**WHAT THE EXERCISE ASKS**
Give the data again exactly as written, skipping any pictures.

* * * * * * *

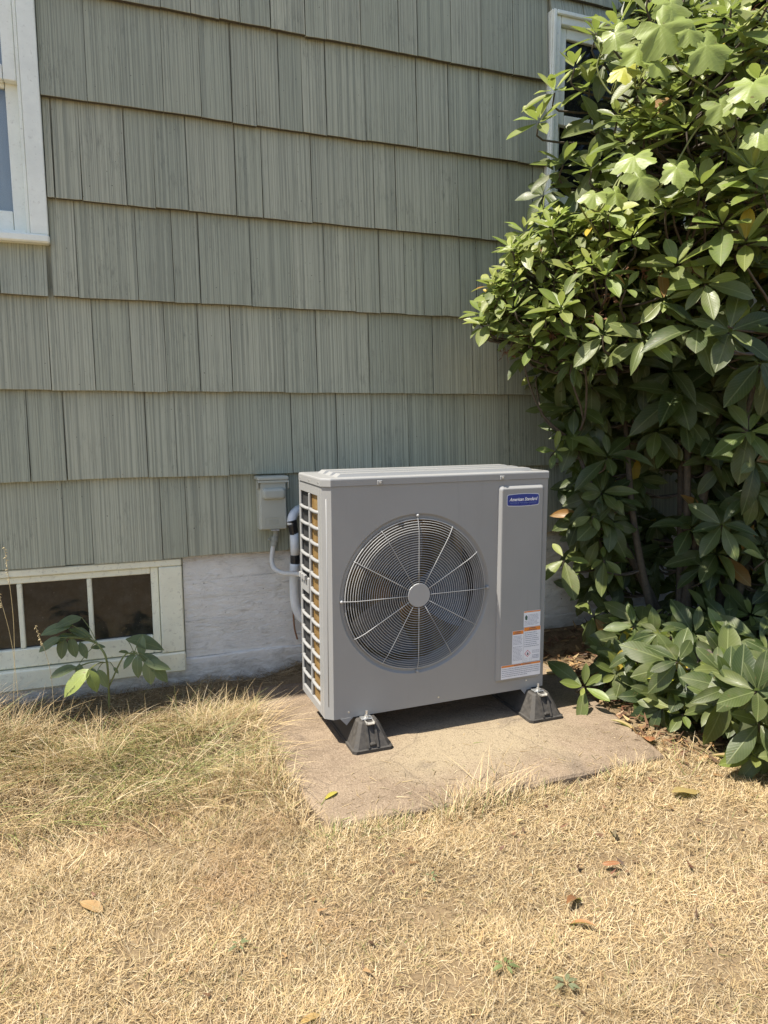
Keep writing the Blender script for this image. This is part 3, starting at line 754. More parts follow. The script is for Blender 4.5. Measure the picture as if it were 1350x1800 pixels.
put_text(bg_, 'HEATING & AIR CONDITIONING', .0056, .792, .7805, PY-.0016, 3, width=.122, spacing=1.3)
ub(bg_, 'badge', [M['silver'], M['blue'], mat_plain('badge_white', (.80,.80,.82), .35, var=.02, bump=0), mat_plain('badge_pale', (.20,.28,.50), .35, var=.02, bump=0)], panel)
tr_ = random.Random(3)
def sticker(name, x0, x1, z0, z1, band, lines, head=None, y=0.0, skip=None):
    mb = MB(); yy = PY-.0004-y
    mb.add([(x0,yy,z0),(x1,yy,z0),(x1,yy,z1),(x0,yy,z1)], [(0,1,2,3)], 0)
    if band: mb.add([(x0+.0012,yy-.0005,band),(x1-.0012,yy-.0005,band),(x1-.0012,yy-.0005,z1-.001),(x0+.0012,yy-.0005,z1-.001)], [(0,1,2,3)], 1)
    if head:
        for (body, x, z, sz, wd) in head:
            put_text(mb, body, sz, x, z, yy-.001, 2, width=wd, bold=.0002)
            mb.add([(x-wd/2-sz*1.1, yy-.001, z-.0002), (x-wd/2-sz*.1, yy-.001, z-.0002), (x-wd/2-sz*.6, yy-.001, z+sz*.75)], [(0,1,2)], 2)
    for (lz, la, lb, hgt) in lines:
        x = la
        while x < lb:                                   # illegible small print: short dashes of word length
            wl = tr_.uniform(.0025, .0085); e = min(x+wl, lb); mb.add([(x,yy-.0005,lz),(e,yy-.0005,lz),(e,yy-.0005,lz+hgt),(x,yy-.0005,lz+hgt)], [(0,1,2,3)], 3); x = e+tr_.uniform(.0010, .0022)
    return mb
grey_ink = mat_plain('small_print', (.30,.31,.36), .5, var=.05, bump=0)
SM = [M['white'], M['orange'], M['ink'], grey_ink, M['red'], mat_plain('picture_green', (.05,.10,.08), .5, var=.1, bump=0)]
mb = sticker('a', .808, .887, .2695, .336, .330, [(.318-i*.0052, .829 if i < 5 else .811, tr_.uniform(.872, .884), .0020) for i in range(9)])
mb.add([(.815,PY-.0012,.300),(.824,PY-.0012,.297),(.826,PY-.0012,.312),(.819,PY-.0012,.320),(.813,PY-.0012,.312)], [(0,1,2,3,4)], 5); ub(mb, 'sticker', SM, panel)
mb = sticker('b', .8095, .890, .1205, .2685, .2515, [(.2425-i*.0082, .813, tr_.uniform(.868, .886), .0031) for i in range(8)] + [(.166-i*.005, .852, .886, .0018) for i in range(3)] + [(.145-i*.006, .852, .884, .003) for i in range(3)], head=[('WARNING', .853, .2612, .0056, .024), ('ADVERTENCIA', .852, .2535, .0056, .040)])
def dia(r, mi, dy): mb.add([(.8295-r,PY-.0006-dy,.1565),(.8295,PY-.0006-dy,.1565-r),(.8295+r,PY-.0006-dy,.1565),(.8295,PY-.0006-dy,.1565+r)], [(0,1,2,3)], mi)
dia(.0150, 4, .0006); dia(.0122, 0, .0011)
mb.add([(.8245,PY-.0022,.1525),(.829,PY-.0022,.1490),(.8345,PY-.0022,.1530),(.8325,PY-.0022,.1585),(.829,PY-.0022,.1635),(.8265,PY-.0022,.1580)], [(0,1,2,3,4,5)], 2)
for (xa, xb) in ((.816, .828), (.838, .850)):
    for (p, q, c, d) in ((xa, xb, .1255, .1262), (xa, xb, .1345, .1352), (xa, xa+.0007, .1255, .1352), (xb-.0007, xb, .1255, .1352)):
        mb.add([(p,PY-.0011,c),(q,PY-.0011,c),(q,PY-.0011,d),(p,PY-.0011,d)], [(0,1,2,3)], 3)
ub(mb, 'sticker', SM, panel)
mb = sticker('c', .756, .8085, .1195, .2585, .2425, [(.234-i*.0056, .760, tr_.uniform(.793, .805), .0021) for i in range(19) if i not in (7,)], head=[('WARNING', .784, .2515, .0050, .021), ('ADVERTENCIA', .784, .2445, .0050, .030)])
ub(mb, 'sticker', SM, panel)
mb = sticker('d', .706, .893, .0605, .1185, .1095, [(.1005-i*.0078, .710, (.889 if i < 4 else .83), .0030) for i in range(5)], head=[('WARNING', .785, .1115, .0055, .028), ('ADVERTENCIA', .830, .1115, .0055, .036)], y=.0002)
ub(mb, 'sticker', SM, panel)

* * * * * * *

**PROBLEM SOLUTION**
Keep writing the Blender script for this image. This is part 3, starting at line 754. More parts follow. The script is for Blender 4.5. Measure the picture as if it were 1350x1800 pixels.
put_text(bg_, 'HEATING & AIR CONDITIONING', .0056, .792, .7805, PY-.0016, 3, width=.122, spacing=1.3)
ub(bg_, 'badge', [M['silver'], M['blue'], mat_plain('badge_white', (.80,.80,.82), .35, var=.02, bump=0), mat_plain('badge_pale', (.20,.28,.50), .35, var=.02, bump=0)], panel)
tr_ = random.Random(3)
def sticker(name, x0, x1, z0, z1, band, lines, head=None, y=0.0, skip=None):
    mb = MB(); yy = PY-.0004-y
    mb.add([(x0,yy,z0),(x1,yy,z0),(x1,yy,z1),(x0,yy,z1)], [(0,1,2,3)], 0)
    if band: mb.add([(x0+.0012,yy-.0005,band),(x1-.0012,yy-.0005,band),(x1-.0012,yy-.0005,z1-.001),(x0+.0012,yy-.0005,z1-.001)], [(0,1,2,3)], 1)
    if head:
        for (body, x, z, sz, wd) in head:
            put_text(mb, body, sz, x, z, yy-.001, 2, width=wd, bold=.0002)
            mb.add([(x-wd/2-sz*1.1, yy-.001, z-.0002), (x-wd/2-sz*.1, yy-.001, z-.0002), (x-wd/2-sz*.6, yy-.001, z+sz*.75)], [(0,1,2)], 2)
    for (lz, la, lb, hgt) in lines:
        x = la
        while x < lb:                                   # illegible small print: short dashes of word length
            wl = tr_.uniform(.0025, .0085); e = min(x+wl, lb); mb.add([(x,yy-.0005,lz),(e,yy-.0005,lz),(e,yy-.0005,lz+hgt),(x,yy-.0005,lz+hgt)], [(0,1,2,3)], 3); x = e+tr_.uniform(.0010, .0022)
    return mb
grey_ink = mat_plain('small_print', (.30,.31,.36), .5, var=.05, bump=0)
SM = [M['white'], M['orange'], M['ink'], grey_ink, M['red'], mat_plain('picture_green', (.05,.10,.08), .5, var=.1, bump=0)]
mb = sticker('a', .808, .887, .2695, .336, .330, [(.318-i*.0052, .829 if i < 5 else .811, tr_.uniform(.872, .884), .0020) for i in range(9)])
mb.add([(.815,PY-.0012,.300),(.824,PY-.0012,.297),(.826,PY-.0012,.312),(.819,PY-.0012,.320),(.813,PY-.0012,.312)], [(0,1,2,3,4)], 5); ub(mb, 'sticker', SM, panel)
mb = sticker('b', .8095, .890, .1205, .2685, .2515, [(.2425-i*.0082, .813, tr_.uniform(.868, .886), .0031) for i in range(8)] + [(.166-i*.005, .852, .886, .0018) for i in range(3)] + [(.145-i*.006, .852, .884, .003) for i in range(3)], head=[('WARNING', .853, .2612, .0056, .024), ('ADVERTENCIA', .852, .2535, .0056, .040)])
def dia(r, mi, dy): mb.add([(.8295-r,PY-.0006-dy,.1565),(.8295,PY-.0006-dy,.1565-r),(.8295+r,PY-.0006-dy,.1565),(.8295,PY-.0006-dy,.1565+r)], [(0,1,2,3)], mi)
dia(.0150, 4, .0006); dia(.0122, 0, .0011)
mb.add([(.8245,PY-.0022,.1525),(.829,PY-.0022,.1490),(.8345,PY-.0022,.1530),(.8325,PY-.0022,.1585),(.829,PY-.0022,.1635),(.8265,PY-.0022,.1580)], [(0,1,2,3,4,5)], 2)
for (xa, xb) in ((.816, .828), (.838, .850)):
    for (p, q, c, d) in ((xa, xb, .1255, .1262), (xa, xb, .1345, .1352), (xa, xa+.0007, .1255, .1352), (xb-.0007, xb, .1255, .1352)):
        mb.add([(p,PY-.0011,c),(q,PY-.0011,c),(q,PY-.0011,d),(p,PY-.0011,d)], [(0,1,2,3)], 3)
ub(mb, 'sticker', SM, panel)
mb = sticker('c', .756, .8085, .1195, .2585, .2425, [(.234-i*.0056, .760, tr_.uniform(.793, .805), .0021) for i in range(19) if i not in (7,)], head=[('WARNING', .784, .2515, .0050, .021), ('ADVERTENCIA', .784, .2445, .0050, .030)])
ub(mb, 'sticker', SM, panel)
mb = sticker('d', .706, .893, .0605, .1185, .1095, [(.1005-i*.0078, .710, (.889 if i < 4 else .83), .0030) for i in range(5)], head=[('WARNING', .785, .1115, .0055, .028), ('ADVERTENCIA', .830, .1115, .0055, .036)], y=.0002)
ub(mb, 'sticker', SM, panel)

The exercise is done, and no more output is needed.